If you don't have VLANs, it might look like this:

Code:
                                                   ┌────────────────────────┐          ┌──────────────┐
                                  Ethernet 1       │                        │          │              │
                                 ┌─────────────────►   Unmanaged switch    ─┼──────────► Server       │
                                 │                 │                        │          │              │
                                 │                 └────────────────────────┘          └──────────────┘
                                 │                                                                  
Internet      ┌──────────────────┴──┐                                                              
(WAN)         │                     │                                                              
    ──────────►  Gateway / Router   │              ┌────────────────────────┐                      
              │    and Firewall     │Ethernet 2    │                        │         ┌─────────────┐
              │                     ├──────────────►  Unmanaged Switch      ├─────────►             │
              └──────────────┬──────┘              │                        │         │   PC        │
                             │                     └────────────────────────┘         └─────────────┘
                             │                                                                      
                             │                                                                      
                             │                     ┌────────────────────────┐                      
                             │  Ethernet 3         │                        │        ┌──────────────────┐
                             └─────────────────────►  Unmanaged Switch      ├────────►                  │
                                                   │                        │        │  Guests          │
                                                   └────────────────────────┘        │                  │
                                                                                     └──────────────────┘
Your router/gateway/firewall has multiple separate ethernet interfaces, and you configure each of them to be separate. On each of those you connect a network switch so you can connect more than 1 device to them. The network switches are simple switches that have no clue about the network (including no clue about VLANs or subnets or IP addresses). The problem here is that you need to buy a switch for every separate network. But it works and doesn't require you do know anything about configuring switches.
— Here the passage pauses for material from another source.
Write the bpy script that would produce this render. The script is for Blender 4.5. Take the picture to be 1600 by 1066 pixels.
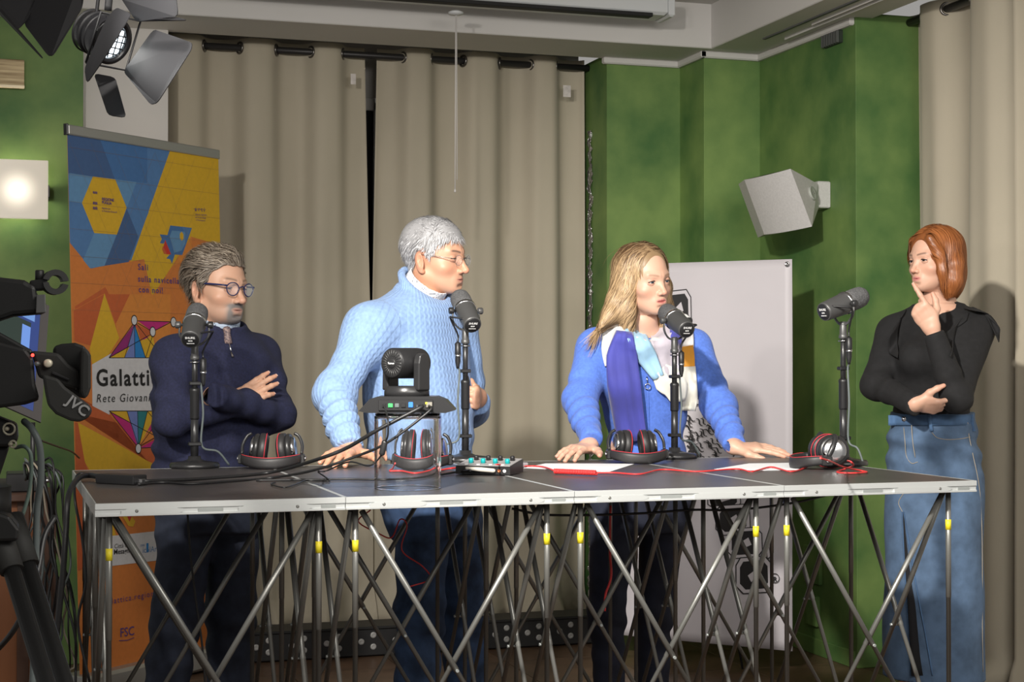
import bpy, bmesh, math, random
import numpy as np
from mathutils import Vector, Matrix
random.seed(7); RNG = np.random.default_rng(7)
for o in list(bpy.data.objects): bpy.data.objects.remove(o, do_unlink=True)
SC = bpy.context.scene; COL = SC.collection

# ------------------------------------------------------------------ camera
CAMH = 1.26; FPX = 2520.0; YAW = math.radians(17.717); PITCH = math.radians(0.654)
cd = bpy.data.cameras.new('camera'); cd.sensor_width = 36; cd.lens = FPX/1600*36; cd.clip_start = .05; cd.clip_end = 60
cam = bpy.data.objects.new('camera', cd); COL.objects.link(cam)
cam.location = (0, 0, CAMH); cam.rotation_euler = (math.pi/2+PITCH, 0, -YAW)
SC.camera = cam

# ------------------------------------------------------------------ view, world
SC.view_settings.view_transform = 'Standard'; SC.view_settings.look = 'None'
SC.view_settings.gamma = 1; SC.view_settings.exposure = 0.0; SC.view_settings.use_curve_mapping = False
w = bpy.data.worlds.new('world'); SC.world = w; w.use_nodes = True
w.node_tree.nodes['Background'].inputs[0].default_value = (1.0, .97, .93, 1)
w.node_tree.nodes['Background'].inputs[1].default_value = 0.32

# ------------------------------------------------------------------ lights (studio key head above the camera, unseen fill lamps added)
def spot(loc, target, power, size, radius, blend=.6, col=(1, .95, .88)):
    l = bpy.data.lights.new('studio_spot', 'SPOT'); l.energy = power; l.spot_size = math.radians(size); l.spot_blend = blend
    l.shadow_soft_size = radius; l.color = col
    o = bpy.data.objects.new('studio_spot_light', l); COL.objects.link(o); o.location = loc
    o.rotation_euler = (Vector(target)-Vector(loc)).to_track_quat('-Z', 'Y').to_euler()
    return o
def area(loc, target, power, sx, sy, col=(1, .96, .9)):
    l = bpy.data.lights.new('fill_panel', 'AREA'); l.energy = power; l.shape = 'RECTANGLE'; l.size = sx; l.size_y = sy; l.color = col
    o = bpy.data.objects.new('fill_panel_light', l); COL.objects.link(o); o.location = loc
    o.rotation_euler = (Vector(target)-Vector(loc)).to_track_quat('-Z', 'Y').to_euler()
    return o
# unseen soft fill added above and beside the camera, not a room lamp
area((1.5, .2, 2.45), (1.7, 4.6, .7), 78, 2.2, .8)
spot((-.10, 1.75, 2.62), (2.75, 5.0, .62), 800, 67, .07, .95)
spot((-.95, 1.45, 2.45), (.95, 5.6, 1.45), 310, 46, .07, .9)  # unseen spot added to lighten the man at the left

# ------------------------------------------------------------------ helpers
_F = np.array([math.sin(YAW)*math.cos(PITCH), math.cos(YAW)*math.cos(PITCH), math.sin(PITCH)])
_R = np.array([math.cos(YAW), -math.sin(YAW), 0.]); _U = np.cross(_R, _F); _C = np.array([0, 0, CAMH])
def ray(x, y): return _F+_R*(x-800)/FPX-_U*(y-533)/FPX
def atz(x, y, z=0): d = ray(x, y); return _C+d*(z-CAMH)/d[2]
def aty(x, y, Y): d = ray(x, y); return _C+d*Y/d[1]
def atx(x, y, X): d = ray(x, y); return _C+d*X/d[0]
def atd(x, y, D): return _C+ray(x, y)*D
def V(*a): return np.array(a, float)
def nrm(v): v = np.asarray(v, float); return v/(np.linalg.norm(v)+1e-12)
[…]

Adding VLANs, it will then look like this:


Code:
                                                        ┌─────────────────┐            ┌──────────────┐
                                                        │                 │            │              │
                                                        │         VLAN10  ├────────────► Server       │
                                                        │                 │            │              │
                                                        │                 │            └──────────────┘
                                                        │   Managed       │                         
Internet      ┌─────────────────────┐                   │    Network      │                         
(WAN)         │                     │                   │   Switch        │                         
    ──────────►  Gateway / Router   │                   │                 │                         
              │    and Firewall     │Ethernet 1         │                 │           ┌─────────────┐
              │                     ├───────────────────►         VLAN11  ├───────────►             │
              └─────────────────────┘VLAN 10, 11 and 12 │                 │           │   PC        │
                                                        │                 │           └─────────────┘
                                                        │                 │                         
                                                        │                 │                         
                                                        │                 │                         
                                                        │                 │          ┌──────────────────┐
                                                        │          VLAN12 ├──────────►                  │
                                                        │                 │          │  Guests          │
                                                        │                 │          │                  │
                                                        │                 │          └──────────────────┘
                                                        └─────────────────┘
Note that all of this happens on your side of the network, the ISP doesn't relate to any of this, they can't see it or interact with it. The switch connects to your router/gateway/firewall, and the connection at the firewall is setup to pretend there are 3 networks on that port. The switch does the same on its side, so now that single ethernet cable can transport 3 virtual cables.

Then, the devices you connect to the switch will access a different network based on how you setup the switch. So the top port, you might configure it to only access VLAN 10. The server doesn't need to know about it, it just plugs into the port. It doesn't need to know about it, because it only needs to access one network (VLAN number 10) so nothing fancy required.

A complete example with tables and everything was already posted a bunch of time on this forum, so you can re-use that if you need more details.
 
Last edited:

mattventura

Active Member
Nov 9, 2022
447
217
43
Your diagram should work fine. The only thing to be careful of is that some ISPs might actually use VLANs on the WAN side (even if your router hides it from you) to separate out internet, phone, TV, etc.

In some cases, you can even use your own transceiver and skip the ONT entirely.